Your task
All material below is to be reproduced exactly.
[Begin]
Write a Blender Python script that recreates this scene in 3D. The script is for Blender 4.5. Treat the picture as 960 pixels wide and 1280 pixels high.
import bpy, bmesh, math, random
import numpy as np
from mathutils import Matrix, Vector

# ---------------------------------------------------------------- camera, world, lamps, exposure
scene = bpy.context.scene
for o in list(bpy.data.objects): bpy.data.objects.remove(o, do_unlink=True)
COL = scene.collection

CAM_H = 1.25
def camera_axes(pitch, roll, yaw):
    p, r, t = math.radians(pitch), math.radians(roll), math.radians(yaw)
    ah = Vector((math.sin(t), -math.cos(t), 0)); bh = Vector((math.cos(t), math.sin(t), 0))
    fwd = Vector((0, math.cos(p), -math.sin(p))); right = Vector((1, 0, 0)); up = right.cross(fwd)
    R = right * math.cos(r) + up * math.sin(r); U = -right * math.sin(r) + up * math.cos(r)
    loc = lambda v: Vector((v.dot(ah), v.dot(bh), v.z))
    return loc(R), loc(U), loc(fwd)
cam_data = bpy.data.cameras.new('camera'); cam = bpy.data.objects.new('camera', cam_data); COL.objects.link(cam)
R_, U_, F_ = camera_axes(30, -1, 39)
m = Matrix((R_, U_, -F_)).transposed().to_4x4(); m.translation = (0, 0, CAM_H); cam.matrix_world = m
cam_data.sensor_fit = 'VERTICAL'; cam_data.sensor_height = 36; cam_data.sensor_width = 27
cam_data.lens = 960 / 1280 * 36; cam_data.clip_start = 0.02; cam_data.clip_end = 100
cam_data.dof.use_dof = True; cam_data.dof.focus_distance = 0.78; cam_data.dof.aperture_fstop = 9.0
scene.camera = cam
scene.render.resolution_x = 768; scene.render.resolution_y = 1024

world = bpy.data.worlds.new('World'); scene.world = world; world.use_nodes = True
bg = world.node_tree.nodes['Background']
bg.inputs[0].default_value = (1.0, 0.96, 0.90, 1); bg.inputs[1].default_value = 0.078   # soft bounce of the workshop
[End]
Full response
Write a Blender Python script that recreates this scene in 3D. The script is for Blender 4.5. Treat the picture as 960 pixels wide and 1280 pixels high.
import bpy, bmesh, math, random
import numpy as np
from mathutils import Matrix, Vector

# ---------------------------------------------------------------- camera, world, lamps, exposure
scene = bpy.context.scene
for o in list(bpy.data.objects): bpy.data.objects.remove(o, do_unlink=True)
COL = scene.collection

CAM_H = 1.25
def camera_axes(pitch, roll, yaw):
    p, r, t = math.radians(pitch), math.radians(roll), math.radians(yaw)
    ah = Vector((math.sin(t), -math.cos(t), 0)); bh = Vector((math.cos(t), math.sin(t), 0))
    fwd = Vector((0, math.cos(p), -math.sin(p))); right = Vector((1, 0, 0)); up = right.cross(fwd)
    R = right * math.cos(r) + up * math.sin(r); U = -right * math.sin(r) + up * math.cos(r)
    loc = lambda v: Vector((v.dot(ah), v.dot(bh), v.z))
    return loc(R), loc(U), loc(fwd)
cam_data = bpy.data.cameras.new('camera'); cam = bpy.data.objects.new('camera', cam_data); COL.objects.link(cam)
R_, U_, F_ = camera_axes(30, -1, 39)
m = Matrix((R_, U_, -F_)).transposed().to_4x4(); m.translation = (0, 0, CAM_H); cam.matrix_world = m
cam_data.sensor_fit = 'VERTICAL'; cam_data.sensor_height = 36; cam_data.sensor_width = 27
cam_data.lens = 960 / 1280 * 36; cam_data.clip_start = 0.02; cam_data.clip_end = 100
cam_data.dof.use_dof = True; cam_data.dof.focus_distance = 0.78; cam_data.dof.aperture_fstop = 9.0
scene.camera = cam
scene.render.resolution_x = 768; scene.render.resolution_y = 1024

world = bpy.data.worlds.new('World'); scene.world = world; world.use_nodes = True
bg = world.node_tree.nodes['Background']
bg.inputs[0].default_value = (1.0, 0.96, 0.90, 1); bg.inputs[1].default_value = 0.078   # soft bounce of the workshop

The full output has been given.